Employee Generated Learning (EGL)

Driving Performance Through Employee Generated Learning

The workplace is changing rapidly. With new technologies and ways of working emerging constantly, employees must have access to up-to-date training and development opportunities. However, traditional top-down learning approaches where L&D teams create all the content are too slow and expensive to keep up. The solution? Employee generated learning (EGL).

EGL is a bottom-up approach where employees create and share training content, leveraging their expertise to provide tailored, just-in-time learning. The benefits of traditional methods are clear:

  • Faster content creation: Employees can create relevant content 5x faster than L&D teams working alone. This massively increases training capacity at no additional cost.

  • Always up-to-date: With SMEs owning content, it stays current as processes change. No more outdated materials.

  • Higher engagement: Employees enjoy co-creating materials more and learn better from peers.

  • Encourages knowledge sharing: EGL builds a thriving culture of peer learning and collaboration.

  • Saves money: Far cheaper than traditional eLearning development.

However, implementing EGL requires a shift in mindset for L&D. Rather than controlling all learning, they become enablers, providing tools, guidance, and governance for employees to share knowledge. L&D takes on more strategic roles – focusing on culture, analytics, and addressing wider capability gaps.

Implementing Employee-Generated Learning: A Bottom-Up Approach

With EGL, subject matter experts (SMEs) create and share training content, leveraging their expertise to provide relevant, just-in-time learning.

Implementing EGL requires a shift towards a “bottom-up” learning culture where employees drive their development. Here are some tips for making this transition smooth and successful:

Start small with pilot programs

Don't try to roll out EGL across the entire organization at once. Begin with small pilot initiatives targeting engaged users where you can demonstrate quick wins. For example, work with the sales team to set up EGL for onboarding new hires.

Provide an easy-to-use platform

Choose intuitive authoring tools and templates so SMEs can quickly create content without formal instructional design training. The focus should be on good functionality rather than advanced features.

Offer incentives

Gamification, rewards, recognition, and highlighting personal growth opportunities can all motivate employees to share their expertise through EGL. However, be careful not to over-incentivize to the point where participation feels mandatory.

Define governance upfront

Have light-touch governance without too much red tape that could hinder EGL. Ensure branding, messaging, legal, and compliance requirements are met without stifling creativity. Appoint ambassadors to promote quality standards.

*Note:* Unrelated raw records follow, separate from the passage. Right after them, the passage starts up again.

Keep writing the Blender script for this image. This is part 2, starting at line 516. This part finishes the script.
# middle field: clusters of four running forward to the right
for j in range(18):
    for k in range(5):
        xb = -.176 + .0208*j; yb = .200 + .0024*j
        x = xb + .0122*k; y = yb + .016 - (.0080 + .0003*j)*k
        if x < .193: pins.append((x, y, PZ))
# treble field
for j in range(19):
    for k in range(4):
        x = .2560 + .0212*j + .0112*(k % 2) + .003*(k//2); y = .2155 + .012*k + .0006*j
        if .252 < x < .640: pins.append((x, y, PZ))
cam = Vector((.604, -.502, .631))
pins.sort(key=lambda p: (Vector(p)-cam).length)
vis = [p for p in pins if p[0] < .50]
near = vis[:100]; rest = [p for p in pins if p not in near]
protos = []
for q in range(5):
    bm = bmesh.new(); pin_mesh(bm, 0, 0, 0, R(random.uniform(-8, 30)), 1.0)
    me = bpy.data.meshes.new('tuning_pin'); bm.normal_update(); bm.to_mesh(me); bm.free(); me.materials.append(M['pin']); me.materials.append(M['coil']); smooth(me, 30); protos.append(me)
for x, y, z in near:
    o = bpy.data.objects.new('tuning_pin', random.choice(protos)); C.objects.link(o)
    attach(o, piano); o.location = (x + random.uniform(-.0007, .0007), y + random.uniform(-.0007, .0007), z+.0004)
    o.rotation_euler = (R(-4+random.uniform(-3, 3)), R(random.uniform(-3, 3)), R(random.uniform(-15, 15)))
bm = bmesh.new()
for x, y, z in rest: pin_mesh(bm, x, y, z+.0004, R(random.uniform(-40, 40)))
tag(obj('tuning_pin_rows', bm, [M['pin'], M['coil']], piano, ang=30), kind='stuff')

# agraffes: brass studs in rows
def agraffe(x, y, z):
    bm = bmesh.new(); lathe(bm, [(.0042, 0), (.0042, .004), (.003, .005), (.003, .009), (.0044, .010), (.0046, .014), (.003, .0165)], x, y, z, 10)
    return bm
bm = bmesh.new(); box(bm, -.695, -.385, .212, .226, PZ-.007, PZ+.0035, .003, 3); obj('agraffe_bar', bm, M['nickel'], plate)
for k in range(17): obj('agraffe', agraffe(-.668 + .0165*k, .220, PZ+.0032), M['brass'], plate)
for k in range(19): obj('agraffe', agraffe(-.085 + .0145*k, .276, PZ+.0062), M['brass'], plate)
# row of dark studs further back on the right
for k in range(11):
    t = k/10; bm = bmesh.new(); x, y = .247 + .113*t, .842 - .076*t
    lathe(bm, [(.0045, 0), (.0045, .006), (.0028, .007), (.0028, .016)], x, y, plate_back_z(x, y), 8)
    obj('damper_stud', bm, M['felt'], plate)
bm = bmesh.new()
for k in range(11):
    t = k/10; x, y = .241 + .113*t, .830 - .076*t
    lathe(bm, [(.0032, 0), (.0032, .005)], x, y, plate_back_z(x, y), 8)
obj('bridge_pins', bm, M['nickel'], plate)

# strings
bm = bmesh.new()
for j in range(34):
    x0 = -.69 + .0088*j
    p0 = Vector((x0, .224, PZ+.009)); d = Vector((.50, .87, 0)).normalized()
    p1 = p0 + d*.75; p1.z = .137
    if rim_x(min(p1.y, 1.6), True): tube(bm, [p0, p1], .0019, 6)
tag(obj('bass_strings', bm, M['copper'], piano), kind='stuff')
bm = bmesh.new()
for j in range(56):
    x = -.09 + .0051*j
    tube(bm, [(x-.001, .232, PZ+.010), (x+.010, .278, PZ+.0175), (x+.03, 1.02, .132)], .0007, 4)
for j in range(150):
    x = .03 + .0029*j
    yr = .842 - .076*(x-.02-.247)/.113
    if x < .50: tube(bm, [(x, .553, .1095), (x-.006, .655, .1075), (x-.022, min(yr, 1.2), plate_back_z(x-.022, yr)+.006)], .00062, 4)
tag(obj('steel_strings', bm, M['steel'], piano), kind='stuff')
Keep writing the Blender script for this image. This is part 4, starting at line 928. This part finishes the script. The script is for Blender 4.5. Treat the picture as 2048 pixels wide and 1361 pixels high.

Gather continuous feedback

Regularly survey users on the relevance, quality, and benefits of EGL materials. Use this input to refine the approach over time. Analytics on usage and performance data can further shape improvements.

Leveraging Tools to Enable Employee-Generated Learning

Here are some popular EGL tools to consider:

Easygenerator

An e-learning authoring toolkit tailored for non-experts to create interactive online courses quickly. Features include:

  • User-friendly drag and drop interface
  • Variety of templates and themes
  • Quizzes, scenarios, and other interactive elements
  • Analytics on engagement

https://www.easygenerator.com

Microsoft Stream

A corporate video-sharing platform to upload and share tutorial videos. Allows comments and likes to gather feedback. Integrates with Microsoft 365.

https://www.microsoft.com/microsoft-365/microsoft-stream

Wikis/Office 365

Collaborative web-based documentation platforms for employees to co-create “how to” guides and process documentation. Features include:

  • Real-time co-authoring
  • Version control
  • Searchability
  • Access controls

Slack/Teams

They are leading enterprise collaboration hubs for chat, document sharing, and hosting informal peer discussion groups. Valuable for a social learning culture.

Podcasting

Enables subject matter experts to create audio training content—easily consumable format for mobile learning.

The key is to provide SMEs with an ecosystem of modern tools that remove complexity barriers and facilitate simple content creation and sharing. Governance controls are still needed for quality and branding, but these should not hinder creativity.

With the right tools, an organization can tap into its collective intelligence and deliver training content far faster through EGL approaches than traditional L&D development.